Muhammed Esed : İşte (böyle
İnsanın başına bir bela geldiğinde bize yardım için yalvarır; fakat ona katımızdan bir iyilikte bulunduğumuz zaman, (kendi kendine,) "(Bütün) bunlar bana (benim kendi) hikmetimden dolayı verilmiştir!" der. Hayır! Bu (rahmetin verilmesi) bir imtihandır, ama çoğu onu anlamaz.
Ömer Nasuhi Bilmen : Fakat insana bir zarar dokunduğu vakit Bize dua eder. Sonra ona tarafımızdan bir nîmet verdiğimiz vakit de: «Bana o, şüphe yok ki bir bilgi üzerine verilmiştir» der. Belki o, bir imtihandır. Fakat onların birçokları bilmezler.
Ömer Öngüt : İnsana bir zarar dokunduğu zaman, (başına bir sıkıntı gelince) bize yalvarır. Sonra kendisine tarafımızdan bir nimet verdiğimizde: "Bu bana bilgimden dolayı verilmiştir. " der. Hayır! O bir imtihandır, fakat çokları bilmezler.
Şaban Piriş : İnsana bir zarar dokundu mu hemen bize dua eder. Onu bizden bir rahmet ile değiştirdiğimiz zaman da: -Bu bana, bilgim dolayısıyla verilmiştir der. Oysa o bir imtihandır. Fakat çokları bilmez.
Suat Yıldırım : İnsanın başı derde girdi mi Bize yalvarır, ama sonra ona tarafımızdan nimet verince: "Ben bilgi ve becerim sayesinde bu serveti elde ettim" der. Hayır! Bu bir imtihandır, ama çokları bunu anlamazlar.
Süleyman Ateş : İnsana bir zarar dokunduğu zaman bize du`â eder. Sonra, ona bizden bir ni`met verdiğimiz vakit; "Bu, (benim) bilgi(m) sayesinde bana verildi" der. Hayır, o bir imtihandır, fakat çokları bilmiyorlar.
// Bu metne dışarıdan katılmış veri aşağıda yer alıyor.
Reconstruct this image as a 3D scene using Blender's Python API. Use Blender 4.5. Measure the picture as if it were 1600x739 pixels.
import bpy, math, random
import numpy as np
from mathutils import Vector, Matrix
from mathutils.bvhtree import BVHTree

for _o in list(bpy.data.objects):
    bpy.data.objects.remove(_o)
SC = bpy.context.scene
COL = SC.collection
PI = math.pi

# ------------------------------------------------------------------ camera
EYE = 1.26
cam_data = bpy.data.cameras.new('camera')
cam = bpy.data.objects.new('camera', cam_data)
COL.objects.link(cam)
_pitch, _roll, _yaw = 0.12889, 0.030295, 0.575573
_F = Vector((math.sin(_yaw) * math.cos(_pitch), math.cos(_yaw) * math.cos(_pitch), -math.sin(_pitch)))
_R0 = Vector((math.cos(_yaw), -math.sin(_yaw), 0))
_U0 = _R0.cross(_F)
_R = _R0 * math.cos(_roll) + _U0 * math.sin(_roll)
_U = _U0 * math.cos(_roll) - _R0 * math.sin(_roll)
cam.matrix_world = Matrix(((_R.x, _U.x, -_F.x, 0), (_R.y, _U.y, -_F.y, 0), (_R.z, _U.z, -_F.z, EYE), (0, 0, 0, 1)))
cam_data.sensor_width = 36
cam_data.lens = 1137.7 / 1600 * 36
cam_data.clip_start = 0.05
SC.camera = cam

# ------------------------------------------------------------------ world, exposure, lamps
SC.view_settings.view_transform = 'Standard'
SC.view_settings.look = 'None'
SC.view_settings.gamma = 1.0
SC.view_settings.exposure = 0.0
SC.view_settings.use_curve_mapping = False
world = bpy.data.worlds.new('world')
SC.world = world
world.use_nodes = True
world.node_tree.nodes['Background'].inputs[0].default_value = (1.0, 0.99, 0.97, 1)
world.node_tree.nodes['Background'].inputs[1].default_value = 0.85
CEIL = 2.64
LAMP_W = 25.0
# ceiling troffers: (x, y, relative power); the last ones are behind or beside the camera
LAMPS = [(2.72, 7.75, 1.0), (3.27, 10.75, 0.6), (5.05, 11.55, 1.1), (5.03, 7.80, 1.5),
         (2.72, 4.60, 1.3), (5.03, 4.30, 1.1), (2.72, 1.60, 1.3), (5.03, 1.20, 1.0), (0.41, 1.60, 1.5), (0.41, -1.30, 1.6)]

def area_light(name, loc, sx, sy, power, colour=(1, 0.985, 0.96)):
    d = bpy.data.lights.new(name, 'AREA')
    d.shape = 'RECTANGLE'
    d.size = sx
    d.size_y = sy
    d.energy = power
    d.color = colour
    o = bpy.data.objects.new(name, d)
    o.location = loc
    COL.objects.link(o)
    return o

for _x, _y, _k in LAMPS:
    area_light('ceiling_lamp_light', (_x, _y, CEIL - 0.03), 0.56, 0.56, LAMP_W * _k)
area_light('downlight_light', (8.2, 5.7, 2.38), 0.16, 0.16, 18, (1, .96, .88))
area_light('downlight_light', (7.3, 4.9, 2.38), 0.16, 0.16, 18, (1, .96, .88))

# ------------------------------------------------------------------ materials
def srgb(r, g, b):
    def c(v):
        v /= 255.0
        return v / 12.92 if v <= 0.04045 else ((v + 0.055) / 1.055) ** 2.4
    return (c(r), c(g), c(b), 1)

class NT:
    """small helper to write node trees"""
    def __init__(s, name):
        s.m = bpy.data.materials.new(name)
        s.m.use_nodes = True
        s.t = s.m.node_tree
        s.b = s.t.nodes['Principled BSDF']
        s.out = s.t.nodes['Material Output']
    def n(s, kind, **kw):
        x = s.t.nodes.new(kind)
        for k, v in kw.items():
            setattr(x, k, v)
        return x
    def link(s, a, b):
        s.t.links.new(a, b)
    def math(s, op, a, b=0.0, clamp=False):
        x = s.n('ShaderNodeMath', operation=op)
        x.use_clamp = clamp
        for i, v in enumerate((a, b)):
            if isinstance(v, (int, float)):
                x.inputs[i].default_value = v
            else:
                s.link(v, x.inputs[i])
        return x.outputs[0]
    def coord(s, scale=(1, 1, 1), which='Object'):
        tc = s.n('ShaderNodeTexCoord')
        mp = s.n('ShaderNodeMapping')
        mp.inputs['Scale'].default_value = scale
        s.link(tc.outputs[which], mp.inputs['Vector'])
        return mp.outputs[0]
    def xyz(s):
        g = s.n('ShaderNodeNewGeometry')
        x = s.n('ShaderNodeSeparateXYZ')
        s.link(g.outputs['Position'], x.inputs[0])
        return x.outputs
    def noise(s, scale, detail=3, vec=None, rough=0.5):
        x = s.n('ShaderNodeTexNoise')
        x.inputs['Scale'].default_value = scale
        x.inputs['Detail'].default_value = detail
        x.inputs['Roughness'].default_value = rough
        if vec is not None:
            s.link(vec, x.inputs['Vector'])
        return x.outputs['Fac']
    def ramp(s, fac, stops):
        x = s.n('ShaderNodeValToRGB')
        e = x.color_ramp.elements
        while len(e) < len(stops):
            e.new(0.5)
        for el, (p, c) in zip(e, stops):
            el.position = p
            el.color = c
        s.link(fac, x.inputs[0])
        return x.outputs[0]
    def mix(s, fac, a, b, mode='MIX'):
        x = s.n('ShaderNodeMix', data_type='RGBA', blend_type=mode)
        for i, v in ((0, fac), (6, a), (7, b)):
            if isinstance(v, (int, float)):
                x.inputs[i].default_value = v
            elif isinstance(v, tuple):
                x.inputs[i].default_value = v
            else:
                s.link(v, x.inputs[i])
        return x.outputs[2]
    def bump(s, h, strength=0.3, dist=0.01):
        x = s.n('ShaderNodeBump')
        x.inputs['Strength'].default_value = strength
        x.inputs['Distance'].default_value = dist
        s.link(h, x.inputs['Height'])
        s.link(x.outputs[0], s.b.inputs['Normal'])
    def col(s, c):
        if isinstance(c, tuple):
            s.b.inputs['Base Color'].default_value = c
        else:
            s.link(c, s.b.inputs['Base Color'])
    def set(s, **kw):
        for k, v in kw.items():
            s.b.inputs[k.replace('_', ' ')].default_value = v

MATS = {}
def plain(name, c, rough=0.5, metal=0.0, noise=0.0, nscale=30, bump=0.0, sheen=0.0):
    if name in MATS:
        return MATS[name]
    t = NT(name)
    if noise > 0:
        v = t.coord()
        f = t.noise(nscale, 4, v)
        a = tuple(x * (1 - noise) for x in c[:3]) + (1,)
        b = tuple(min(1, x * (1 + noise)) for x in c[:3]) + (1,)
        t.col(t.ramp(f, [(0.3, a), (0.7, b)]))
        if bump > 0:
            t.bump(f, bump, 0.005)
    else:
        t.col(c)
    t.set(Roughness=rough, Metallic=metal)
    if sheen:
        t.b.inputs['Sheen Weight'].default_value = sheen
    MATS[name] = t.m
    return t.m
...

Tefhim-ul Kuran : İnsana bir zarar dokunduğu zaman, bize dua eder; sonra tarafımızdan ona bir nimet ihsan ettiğimizde, der ki: «Bu, bana ancak bir bilgi(m) dolayısıyla verildi.» Hayır; bu bir fitne (kendisini bir deneme)dir. Ancak onların çoğu bilmiyorlar.
Ümit Şimşek : İnsan bir sıkıntıya düştüğünde Bize yakarır. Ona tarafımızdan bir nimet tattırdığımızda ise `Bilgim sayesinde bu benim oldu` deyiverir. Oysa o bir sınamadır; fakat çokları bunu bilmez.
Yaşar Nuri Öztürk : İnsana bir zorluk/zarar dokunduğunda bize yalvarır yakarır; sonra ona bizden bir nimet lütfettiğimizde şöyle der: "Bu bir ilim sayesinde verildi bana!". Hayır, öyle değil; o bir fitnedir ama onların çokları bilmiyorlar.